The program office already is writing open architecture into requirements documents, he said. Industry is falling in line, but their issues of intellectual property rights remain, he added.

“Yes, it is being written into the requirements documents,” he said. “Industry is responding extremely well and we are working through the proprietary data-rights issue. Oftentimes in the requirement process and in the acquisition process, you end up trading off requirements as the cost of a given systems tends to decrease over time. Often plug-and-play is one of those things that gets traded.”

The idea is to set standards for interfacing technologies to avoid the hodgepodge of proprietary systems that were bolted onto vehicles out of operational necessity over the past decade and half. Modular, scalable, open-systems architecture enable “plug-and-play mission flexibility across all tactical vehicles, will enable rapid vehicle modernization and shared resource allocation,” the ATIP document says.

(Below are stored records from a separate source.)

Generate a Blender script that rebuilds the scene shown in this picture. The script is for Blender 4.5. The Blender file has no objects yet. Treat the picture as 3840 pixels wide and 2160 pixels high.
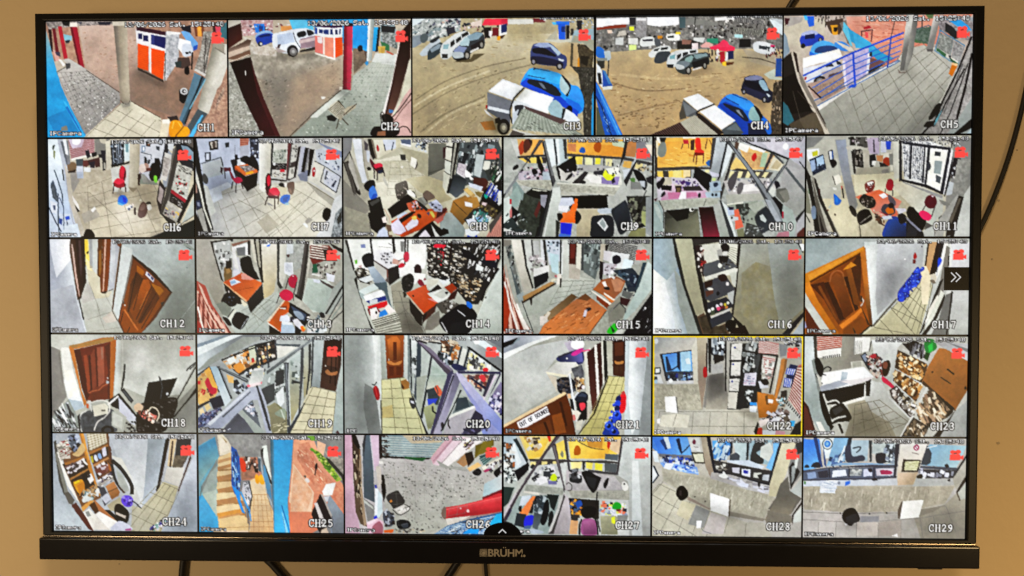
import bpy, bmesh, math, numpy as np
from mathutils import Vector

# ------------------------------------------------------------------ camera
scene = bpy.context.scene
cam_d = bpy.data.cameras.new('camera')
cam = bpy.data.objects.new('camera', cam_d)
scene.collection.objects.link(cam)
scene.camera = cam
cam_d.sensor_width = 36
cam_d.angle = math.radians(66)
cam_d.clip_start, cam_d.clip_end = .01, 50
cam.location = (.03166, -.81703, .01219)
cam.rotation_euler = (1.54396, -.0002077, .0265074)

# ------------------------------------------------------------------ world, warm ceiling lamp and two added wall fills
world = bpy.data.worlds.new('World')
scene.world = world
world.use_nodes = True
world.node_tree.nodes['Background'].inputs[0].default_value = (1.0, .74, .48, 1)
world.node_tree.nodes['Background'].inputs[1].default_value = .06


def lamp(name, loc, target, size, power, col, spread=180):
    d = bpy.data.lights.new(name, 'AREA')
    d.shape = 'DISK'
    d.size, d.energy, d.color = size, power, col
    d.spread = math.radians(spread)
    o = bpy.data.objects.new(name, d)
    scene.collection.objects.link(o)
    o.location = loc
    o.rotation_euler = (Vector(target) - Vector(loc)).to_track_quat('-Z', 'Y').to_euler()
    return o


lamp('ceiling_lamp', (.20, -1.1, 1.75), (0, 0, .25), .25, 20, (1.0, .74, .44))
lamp('wall_fill', (-1.25, -1.9, -.35), (-.95, .06, -.30), .5, 3.3, (1.0, .76, .46), 60)  # added fill, no such lamp known: pools light on the lower left wall
lamp('wall_fill.001', (1.5, -1.9, -.45), (1.0, .06, -.70), .5, 4.6, (1.0, .69, .32), 58)  # added warmer fill for the lower right wall, leaves the centre dim

vs = scene.view_settings
vs.view_transform, vs.look, vs.exposure, vs.gamma = 'Standard', 'None', 0.0, 1.0
vs.use_curve_mapping = False
scene.render.engine = 'CYCLES'
scene.cycles.max_bounces = 6


# ---------------------------------------------------------------- picture painter for the LCD pixels
def hexcol(s):
    if len(s) in (3, 4):
        s = ''.join(c * 2 for c in s)
    v = [int(s[i:i + 2], 16) / 255 for i in range(0, len(s), 2)]
    return np.array(v[:3]), (v[3] if len(v) > 3 else 1.0)


def smooth_pts(P, closed, n=5):
    P = np.array(P, float)
    m = len(P)
    if m < 3:
        return P
    out = []
    for i in range(m if closed else m - 1):
        if closed:
            a, b, c, d = P[i - 1], P[i], P[(i + 1) % m], P[(i + 2) % m]
        else:
            a, b, c, d = P[max(i - 1, 0)], P[i], P[i + 1], P[min(i + 2, m - 1)]
        for k in range(n):
            t = k / n
            out.append(.5 * ((2 * b) + (c - a) * t + (2 * a - 5 * b + 4 * c - d) * t * t + (3 * b - a - 3 * c + d) * t ** 3))
    if not closed:
        out.append(P[-1])
    return np.array(out)


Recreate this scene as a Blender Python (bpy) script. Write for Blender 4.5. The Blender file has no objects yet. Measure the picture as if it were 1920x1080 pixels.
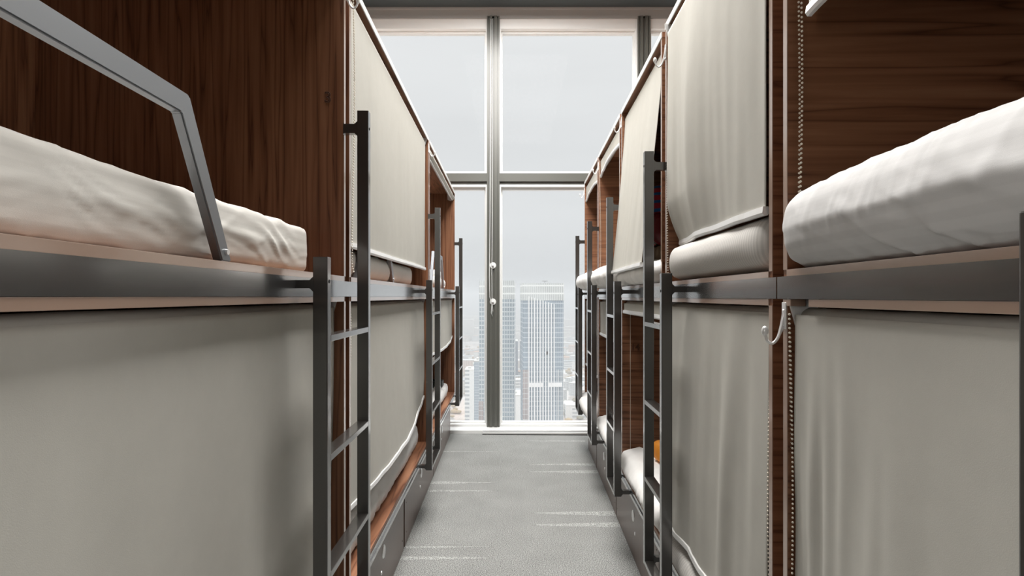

One such architecture goes by the mouthful title, “Vehicular Integration for Command, Control, Communications, Computers, Intelligence, Surveillance and Reconnaissance (C4ISR)/Electronic Warfare Interoperability.” Under development by the Army, it is commonly shoehorned into the acronym VICTORY.

VICTORY is a solution to a problem that arose from “operating forces applying solutions to identified C4ISR capability shortfalls through short-term solutions quickly bolted onto ground vehicles,” which weighed them down and created complex systems of systems that couldn’t always talk to each other, the ATIP says.

The architecture seeks to remedy that problem in future vehicles by defining common terminology, systems, components and interfaces. It also will set government-defined standard technical specifications for new technologies while providing a set of reference designs for industry to work into the products they pitch to the military.

So far, VICTORY has gained only minor traction, though the joint light tactical vehicle that will replace portions of the Army and Marine Corps legacy Humvee fleets is being built with a compliant electronics backbone. The Army’s Program Executive Office for Combat Support and Combat Service Support is working to introduce it to legacy support fleets.